The banking industry has changed dramatically over the past few decades, in that many transactions that used to be completed face to face now take place either online, over the phone, or at an ATM machine. But despite technological advances, bank tellers are still the backbone of the personal banking industry.

Bank tellers exist for one purpose: to help customers manage their financial accounts and transactions. In many ways, it is purely a customer service position, requiring a high level of professionalism and competence. If you are considering a job as a bank teller, here’s what you need to know:

You should have at least a high school diploma. As with most fields, education is a plus. While most banks only require a high school diploma or GED, the best candidates may also have an accounting degree or education of some kind, whether from trade school, an associate’s program, or a four-year bachelor’s degree program.

You will need to pass a background check. To ensure customer safety and the integrity of the bank, most banks require job applicants to undergo a background check. The background check will dive into your credit history and whether you have a misdemeanor or felony on record. If you do have a criminal history, most banks will not hire you, especially if your history includes theft or fraud.

On-the-job training is common. The typical workday for a bank teller includes cashing checks, making deposits, and performing other transactions like loan payments and withdrawals. During your first few weeks at the bank, you will likely work with a more experienced teller or supervisor to learn how to accomplish these tasks. Because bank tellers are usually the first stop for customers, you will need to learn how to effectively and professionally handle a variety of customer service situations, from answering questions to managing complaints.

Earnings vary widely by bank and experience. On average, most bank tellers make about $23,000 a year. Entry-level tellers may earn about $19,000 a year, while more experienced tellers can earn up to $31,000 yearly. Many bank tellers work part time, which cuts earnings in half and reduces the ability to receive benefits.

Job prospects are favorable. Because many banks are opening more branches in order to be available and convenient for customers, there will continue to be a need for bank tellers. Employment growth of bank tellers is expected to grow at a rate of about 6 percent a year, which is slightly slower than average.

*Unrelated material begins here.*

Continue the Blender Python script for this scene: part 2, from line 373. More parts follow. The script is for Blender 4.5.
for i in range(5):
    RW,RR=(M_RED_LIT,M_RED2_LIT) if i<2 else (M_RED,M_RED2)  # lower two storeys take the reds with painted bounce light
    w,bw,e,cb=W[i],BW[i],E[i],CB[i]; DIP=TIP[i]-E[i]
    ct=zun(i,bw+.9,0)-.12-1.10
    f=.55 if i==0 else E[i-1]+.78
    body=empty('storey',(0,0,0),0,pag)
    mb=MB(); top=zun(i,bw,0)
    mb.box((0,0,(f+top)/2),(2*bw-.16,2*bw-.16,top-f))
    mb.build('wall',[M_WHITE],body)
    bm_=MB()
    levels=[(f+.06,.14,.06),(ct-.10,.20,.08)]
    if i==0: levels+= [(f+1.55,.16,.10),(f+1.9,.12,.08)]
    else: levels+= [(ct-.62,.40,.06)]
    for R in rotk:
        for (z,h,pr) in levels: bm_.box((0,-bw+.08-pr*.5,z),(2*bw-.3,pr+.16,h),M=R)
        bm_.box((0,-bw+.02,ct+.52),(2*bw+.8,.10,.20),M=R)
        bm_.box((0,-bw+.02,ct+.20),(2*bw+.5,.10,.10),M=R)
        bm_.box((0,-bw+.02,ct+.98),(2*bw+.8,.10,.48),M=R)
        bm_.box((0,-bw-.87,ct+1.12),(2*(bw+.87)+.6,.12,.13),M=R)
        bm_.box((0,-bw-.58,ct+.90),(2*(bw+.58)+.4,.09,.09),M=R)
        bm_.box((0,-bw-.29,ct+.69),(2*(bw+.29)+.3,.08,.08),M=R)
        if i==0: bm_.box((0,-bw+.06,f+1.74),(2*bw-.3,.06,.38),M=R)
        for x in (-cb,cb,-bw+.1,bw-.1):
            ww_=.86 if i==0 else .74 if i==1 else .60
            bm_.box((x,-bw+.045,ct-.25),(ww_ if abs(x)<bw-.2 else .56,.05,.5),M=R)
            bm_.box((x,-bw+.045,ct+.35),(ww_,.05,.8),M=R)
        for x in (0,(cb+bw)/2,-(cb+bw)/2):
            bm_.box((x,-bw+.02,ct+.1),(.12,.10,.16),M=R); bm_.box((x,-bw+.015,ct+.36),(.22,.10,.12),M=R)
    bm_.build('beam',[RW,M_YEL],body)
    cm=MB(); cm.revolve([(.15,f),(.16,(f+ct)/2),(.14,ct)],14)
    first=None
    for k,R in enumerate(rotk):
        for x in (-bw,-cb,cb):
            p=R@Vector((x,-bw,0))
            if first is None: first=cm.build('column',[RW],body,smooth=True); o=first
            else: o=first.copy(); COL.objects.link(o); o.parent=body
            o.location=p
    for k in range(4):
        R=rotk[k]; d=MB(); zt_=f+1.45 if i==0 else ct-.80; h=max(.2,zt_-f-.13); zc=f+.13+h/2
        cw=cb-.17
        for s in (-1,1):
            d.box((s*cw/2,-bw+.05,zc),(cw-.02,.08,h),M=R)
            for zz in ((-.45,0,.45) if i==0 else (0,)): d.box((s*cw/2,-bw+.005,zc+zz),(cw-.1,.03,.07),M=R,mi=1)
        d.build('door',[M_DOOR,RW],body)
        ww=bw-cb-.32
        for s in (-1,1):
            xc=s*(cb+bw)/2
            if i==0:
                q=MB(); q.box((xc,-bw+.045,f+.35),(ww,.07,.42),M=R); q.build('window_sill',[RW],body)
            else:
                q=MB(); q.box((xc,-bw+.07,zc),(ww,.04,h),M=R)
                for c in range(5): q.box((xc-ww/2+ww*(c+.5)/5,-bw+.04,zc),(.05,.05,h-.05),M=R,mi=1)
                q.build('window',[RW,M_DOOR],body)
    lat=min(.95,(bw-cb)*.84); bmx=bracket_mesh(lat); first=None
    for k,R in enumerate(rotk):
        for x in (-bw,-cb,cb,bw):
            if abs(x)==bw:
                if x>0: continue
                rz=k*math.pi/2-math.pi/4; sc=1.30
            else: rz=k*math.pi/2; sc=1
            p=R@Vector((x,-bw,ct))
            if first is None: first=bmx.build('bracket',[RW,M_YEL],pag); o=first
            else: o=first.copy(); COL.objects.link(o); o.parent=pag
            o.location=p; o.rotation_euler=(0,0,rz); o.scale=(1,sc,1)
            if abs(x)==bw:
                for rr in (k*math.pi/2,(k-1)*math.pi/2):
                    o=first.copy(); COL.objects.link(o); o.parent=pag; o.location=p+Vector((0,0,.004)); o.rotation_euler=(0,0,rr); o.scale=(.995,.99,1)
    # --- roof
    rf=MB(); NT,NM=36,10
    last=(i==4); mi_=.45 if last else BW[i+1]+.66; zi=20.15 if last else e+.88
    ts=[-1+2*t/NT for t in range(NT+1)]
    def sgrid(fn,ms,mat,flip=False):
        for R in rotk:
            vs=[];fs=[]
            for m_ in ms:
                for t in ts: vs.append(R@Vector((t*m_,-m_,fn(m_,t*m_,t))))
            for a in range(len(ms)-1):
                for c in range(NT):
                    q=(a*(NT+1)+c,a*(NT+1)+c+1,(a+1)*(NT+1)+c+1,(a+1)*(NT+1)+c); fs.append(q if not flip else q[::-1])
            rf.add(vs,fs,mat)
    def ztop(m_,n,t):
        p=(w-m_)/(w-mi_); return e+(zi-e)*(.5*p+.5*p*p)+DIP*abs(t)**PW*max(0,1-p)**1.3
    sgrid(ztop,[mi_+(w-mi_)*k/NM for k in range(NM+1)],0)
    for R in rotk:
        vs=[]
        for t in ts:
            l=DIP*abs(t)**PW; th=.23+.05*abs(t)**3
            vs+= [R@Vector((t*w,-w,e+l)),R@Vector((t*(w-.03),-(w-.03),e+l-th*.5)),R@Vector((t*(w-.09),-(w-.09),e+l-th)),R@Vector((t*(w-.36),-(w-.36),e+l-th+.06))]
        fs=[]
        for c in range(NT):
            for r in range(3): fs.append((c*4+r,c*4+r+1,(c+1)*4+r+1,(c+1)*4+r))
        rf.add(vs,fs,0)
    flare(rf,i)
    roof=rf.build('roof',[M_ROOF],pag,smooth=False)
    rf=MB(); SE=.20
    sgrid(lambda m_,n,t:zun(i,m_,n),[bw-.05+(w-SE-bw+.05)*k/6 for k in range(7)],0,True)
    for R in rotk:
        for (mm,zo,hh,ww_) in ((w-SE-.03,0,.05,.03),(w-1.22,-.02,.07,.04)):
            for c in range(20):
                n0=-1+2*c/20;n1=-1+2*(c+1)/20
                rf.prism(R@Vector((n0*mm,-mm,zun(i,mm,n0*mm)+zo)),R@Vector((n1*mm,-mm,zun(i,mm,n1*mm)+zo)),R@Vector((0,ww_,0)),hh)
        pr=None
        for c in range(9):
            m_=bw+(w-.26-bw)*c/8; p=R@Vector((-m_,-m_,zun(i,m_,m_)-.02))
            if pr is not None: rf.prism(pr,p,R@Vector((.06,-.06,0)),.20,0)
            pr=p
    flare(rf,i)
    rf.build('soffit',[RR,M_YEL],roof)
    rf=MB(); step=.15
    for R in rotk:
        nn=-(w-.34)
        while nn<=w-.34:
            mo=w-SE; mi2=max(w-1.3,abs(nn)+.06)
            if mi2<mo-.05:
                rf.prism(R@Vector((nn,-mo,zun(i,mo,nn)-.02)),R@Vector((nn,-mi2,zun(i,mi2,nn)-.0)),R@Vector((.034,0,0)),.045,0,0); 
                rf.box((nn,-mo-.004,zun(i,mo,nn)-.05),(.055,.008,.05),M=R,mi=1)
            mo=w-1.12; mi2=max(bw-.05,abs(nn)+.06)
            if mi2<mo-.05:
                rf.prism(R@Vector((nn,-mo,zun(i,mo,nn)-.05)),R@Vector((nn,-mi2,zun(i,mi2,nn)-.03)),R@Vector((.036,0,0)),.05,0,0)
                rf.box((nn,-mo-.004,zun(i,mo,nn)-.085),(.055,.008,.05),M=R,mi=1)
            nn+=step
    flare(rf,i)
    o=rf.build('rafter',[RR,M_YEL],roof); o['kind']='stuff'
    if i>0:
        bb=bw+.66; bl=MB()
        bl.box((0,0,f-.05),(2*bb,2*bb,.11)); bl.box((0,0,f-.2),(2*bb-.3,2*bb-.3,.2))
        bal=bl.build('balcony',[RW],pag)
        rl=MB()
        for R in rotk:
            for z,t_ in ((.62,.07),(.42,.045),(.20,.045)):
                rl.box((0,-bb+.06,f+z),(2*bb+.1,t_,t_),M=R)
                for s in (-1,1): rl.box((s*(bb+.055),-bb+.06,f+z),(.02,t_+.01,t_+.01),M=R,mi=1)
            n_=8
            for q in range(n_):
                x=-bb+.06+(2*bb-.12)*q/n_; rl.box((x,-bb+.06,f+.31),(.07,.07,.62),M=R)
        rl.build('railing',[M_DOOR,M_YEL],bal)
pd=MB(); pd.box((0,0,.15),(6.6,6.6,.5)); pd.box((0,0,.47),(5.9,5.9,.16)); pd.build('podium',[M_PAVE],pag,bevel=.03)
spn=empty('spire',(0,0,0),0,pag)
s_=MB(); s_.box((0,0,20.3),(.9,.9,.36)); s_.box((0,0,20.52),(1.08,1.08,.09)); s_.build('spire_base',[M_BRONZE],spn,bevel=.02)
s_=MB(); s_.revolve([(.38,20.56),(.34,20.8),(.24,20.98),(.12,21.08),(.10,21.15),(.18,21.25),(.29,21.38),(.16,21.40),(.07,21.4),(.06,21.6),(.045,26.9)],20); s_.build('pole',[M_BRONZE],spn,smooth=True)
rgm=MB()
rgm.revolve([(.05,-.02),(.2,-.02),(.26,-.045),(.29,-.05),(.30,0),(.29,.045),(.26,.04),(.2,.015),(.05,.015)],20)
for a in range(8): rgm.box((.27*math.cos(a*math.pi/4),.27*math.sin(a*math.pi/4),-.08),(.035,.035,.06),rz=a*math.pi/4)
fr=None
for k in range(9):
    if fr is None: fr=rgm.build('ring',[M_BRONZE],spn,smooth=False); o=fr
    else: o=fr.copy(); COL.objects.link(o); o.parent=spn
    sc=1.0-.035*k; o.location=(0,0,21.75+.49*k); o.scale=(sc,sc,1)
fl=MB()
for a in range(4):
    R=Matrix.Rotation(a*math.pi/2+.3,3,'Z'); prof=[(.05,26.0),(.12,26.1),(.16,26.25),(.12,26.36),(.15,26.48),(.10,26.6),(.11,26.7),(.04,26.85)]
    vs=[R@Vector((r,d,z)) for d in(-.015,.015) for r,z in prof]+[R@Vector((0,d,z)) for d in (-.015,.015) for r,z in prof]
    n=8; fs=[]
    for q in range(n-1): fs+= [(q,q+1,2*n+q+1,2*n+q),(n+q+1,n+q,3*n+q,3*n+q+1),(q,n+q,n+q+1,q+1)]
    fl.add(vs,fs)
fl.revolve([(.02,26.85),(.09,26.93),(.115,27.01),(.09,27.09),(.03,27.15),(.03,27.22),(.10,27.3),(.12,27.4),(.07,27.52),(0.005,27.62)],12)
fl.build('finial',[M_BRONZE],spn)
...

Becoming a bank teller can also be a great stepping stone to a solid financial career. It will give you the experience and contacts you need for reaching the next level. To advance your career, you will need to fine-tune your communication skills and ability to work with customers, and don’t miss out on any opportunity to network with others in the field.

Communication and professionalism are essential. Because bank tellers work with people in a variety of situations and circumstances, to be a good bank teller you must have excellent communication skills, with the goal of working with customers to find the best solution for their financial needs. Because much of this communication may be done over the phone, you should consider going over your phone “presence” and customer service skills. You may also want to brush up on your basic math skills, as you may need to quickly calculate interest rates. Good note-taking and clerical skills are also helpful.